TASK DETAILS
Where a line holds the string "This", return that line.

GIVEN DATA
begin

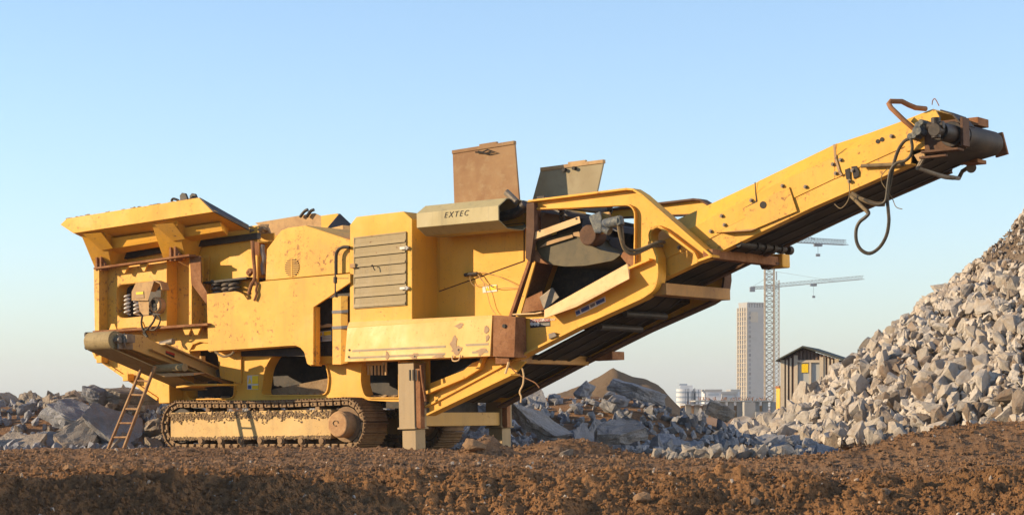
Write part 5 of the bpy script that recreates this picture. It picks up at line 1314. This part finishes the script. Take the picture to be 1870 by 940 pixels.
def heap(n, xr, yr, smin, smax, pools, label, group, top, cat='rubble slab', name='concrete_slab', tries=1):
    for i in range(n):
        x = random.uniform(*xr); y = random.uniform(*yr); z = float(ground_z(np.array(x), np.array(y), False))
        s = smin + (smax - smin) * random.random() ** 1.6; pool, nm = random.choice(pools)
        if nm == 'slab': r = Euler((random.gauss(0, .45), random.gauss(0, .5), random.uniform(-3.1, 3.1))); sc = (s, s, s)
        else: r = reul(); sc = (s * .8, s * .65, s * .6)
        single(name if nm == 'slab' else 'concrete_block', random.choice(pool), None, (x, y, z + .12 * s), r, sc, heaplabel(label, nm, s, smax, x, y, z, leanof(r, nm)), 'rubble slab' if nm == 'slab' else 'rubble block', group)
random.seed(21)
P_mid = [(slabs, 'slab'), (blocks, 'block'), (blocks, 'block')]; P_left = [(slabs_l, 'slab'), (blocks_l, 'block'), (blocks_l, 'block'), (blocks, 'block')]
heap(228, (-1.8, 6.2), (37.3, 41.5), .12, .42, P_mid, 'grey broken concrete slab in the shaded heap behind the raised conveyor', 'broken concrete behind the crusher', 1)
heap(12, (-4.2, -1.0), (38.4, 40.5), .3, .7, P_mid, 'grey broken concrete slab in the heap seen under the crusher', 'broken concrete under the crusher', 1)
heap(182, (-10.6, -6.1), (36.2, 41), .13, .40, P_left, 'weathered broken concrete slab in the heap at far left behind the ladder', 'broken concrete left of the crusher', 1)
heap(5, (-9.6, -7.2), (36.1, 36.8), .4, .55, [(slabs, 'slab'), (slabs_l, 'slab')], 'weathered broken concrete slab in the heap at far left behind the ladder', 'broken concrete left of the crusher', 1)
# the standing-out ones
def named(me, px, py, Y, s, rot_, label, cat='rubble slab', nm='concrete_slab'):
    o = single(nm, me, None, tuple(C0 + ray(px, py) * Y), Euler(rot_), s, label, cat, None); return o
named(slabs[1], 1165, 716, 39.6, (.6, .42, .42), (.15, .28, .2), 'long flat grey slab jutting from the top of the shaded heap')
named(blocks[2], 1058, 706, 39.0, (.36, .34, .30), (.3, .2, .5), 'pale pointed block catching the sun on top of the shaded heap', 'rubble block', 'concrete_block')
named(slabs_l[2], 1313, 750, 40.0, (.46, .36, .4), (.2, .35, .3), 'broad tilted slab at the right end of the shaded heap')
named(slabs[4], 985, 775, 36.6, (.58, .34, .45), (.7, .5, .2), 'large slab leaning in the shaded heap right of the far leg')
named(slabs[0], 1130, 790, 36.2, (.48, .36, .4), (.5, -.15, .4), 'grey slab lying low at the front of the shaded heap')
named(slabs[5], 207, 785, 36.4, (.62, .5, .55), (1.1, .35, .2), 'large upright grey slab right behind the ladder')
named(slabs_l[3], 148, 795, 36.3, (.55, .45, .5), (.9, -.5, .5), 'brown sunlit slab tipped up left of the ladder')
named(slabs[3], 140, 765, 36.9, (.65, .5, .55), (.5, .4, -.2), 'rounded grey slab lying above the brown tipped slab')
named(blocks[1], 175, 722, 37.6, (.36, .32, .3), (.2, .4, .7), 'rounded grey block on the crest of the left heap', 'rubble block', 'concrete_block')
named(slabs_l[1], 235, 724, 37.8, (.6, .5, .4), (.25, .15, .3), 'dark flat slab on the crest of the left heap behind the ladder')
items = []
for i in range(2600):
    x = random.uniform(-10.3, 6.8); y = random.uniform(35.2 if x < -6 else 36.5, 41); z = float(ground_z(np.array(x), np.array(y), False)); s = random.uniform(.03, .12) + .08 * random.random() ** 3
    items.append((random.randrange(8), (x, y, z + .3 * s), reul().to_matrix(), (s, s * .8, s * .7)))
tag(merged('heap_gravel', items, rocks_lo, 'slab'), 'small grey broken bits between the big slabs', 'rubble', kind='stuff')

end
begin

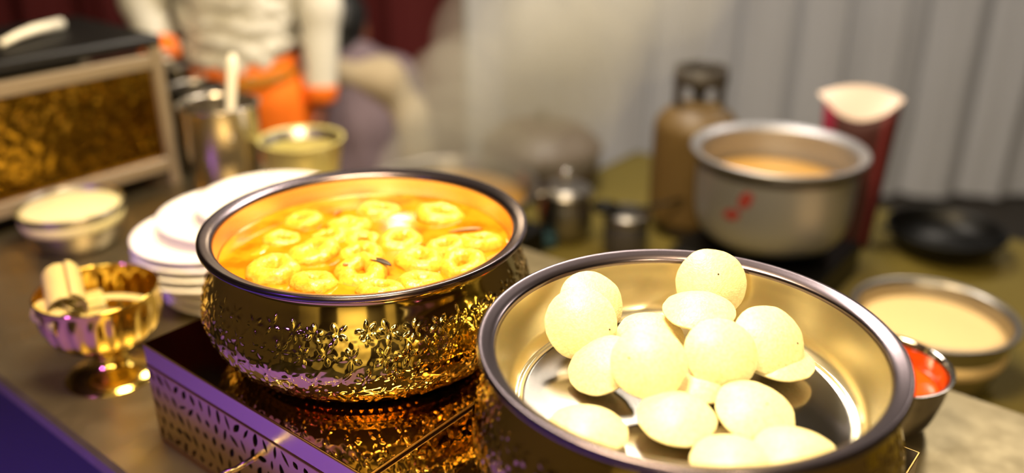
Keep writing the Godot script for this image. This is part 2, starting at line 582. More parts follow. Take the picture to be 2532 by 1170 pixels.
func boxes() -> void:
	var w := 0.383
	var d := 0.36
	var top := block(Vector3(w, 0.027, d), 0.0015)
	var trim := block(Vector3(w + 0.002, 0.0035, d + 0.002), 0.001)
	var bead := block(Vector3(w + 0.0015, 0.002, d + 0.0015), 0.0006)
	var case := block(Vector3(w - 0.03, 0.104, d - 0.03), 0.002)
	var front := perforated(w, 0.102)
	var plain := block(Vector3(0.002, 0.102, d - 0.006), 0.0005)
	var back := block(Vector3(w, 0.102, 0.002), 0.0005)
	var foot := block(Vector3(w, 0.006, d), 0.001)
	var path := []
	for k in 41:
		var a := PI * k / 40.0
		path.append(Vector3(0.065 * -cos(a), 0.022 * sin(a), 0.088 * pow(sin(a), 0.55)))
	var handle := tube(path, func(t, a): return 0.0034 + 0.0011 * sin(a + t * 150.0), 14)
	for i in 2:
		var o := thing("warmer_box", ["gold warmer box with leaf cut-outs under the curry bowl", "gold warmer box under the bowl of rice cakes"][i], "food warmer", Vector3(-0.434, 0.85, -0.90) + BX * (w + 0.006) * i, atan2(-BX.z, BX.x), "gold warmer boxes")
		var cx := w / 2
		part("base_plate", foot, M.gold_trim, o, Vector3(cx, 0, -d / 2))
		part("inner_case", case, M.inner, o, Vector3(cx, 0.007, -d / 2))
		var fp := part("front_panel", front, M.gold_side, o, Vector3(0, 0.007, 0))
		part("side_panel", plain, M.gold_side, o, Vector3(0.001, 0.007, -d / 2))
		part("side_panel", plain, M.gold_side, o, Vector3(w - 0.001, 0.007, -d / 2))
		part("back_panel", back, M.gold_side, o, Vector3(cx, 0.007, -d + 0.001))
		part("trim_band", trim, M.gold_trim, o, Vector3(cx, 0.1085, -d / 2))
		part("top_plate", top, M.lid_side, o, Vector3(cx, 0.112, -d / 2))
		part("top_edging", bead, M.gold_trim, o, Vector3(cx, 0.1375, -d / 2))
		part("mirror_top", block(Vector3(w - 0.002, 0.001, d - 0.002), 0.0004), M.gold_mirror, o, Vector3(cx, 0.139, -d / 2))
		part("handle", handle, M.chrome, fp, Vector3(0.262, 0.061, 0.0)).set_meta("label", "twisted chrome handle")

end

FULL ANSWER
Write part 5 of the bpy script that recreates this picture. It picks up at line 1314. This part finishes the script. Take the picture to be 1870 by 940 pixels.
Keep writing the Godot script for this image. This is part 2, starting at line 582. More parts follow. Take the picture to be 2532 by 1170 pixels.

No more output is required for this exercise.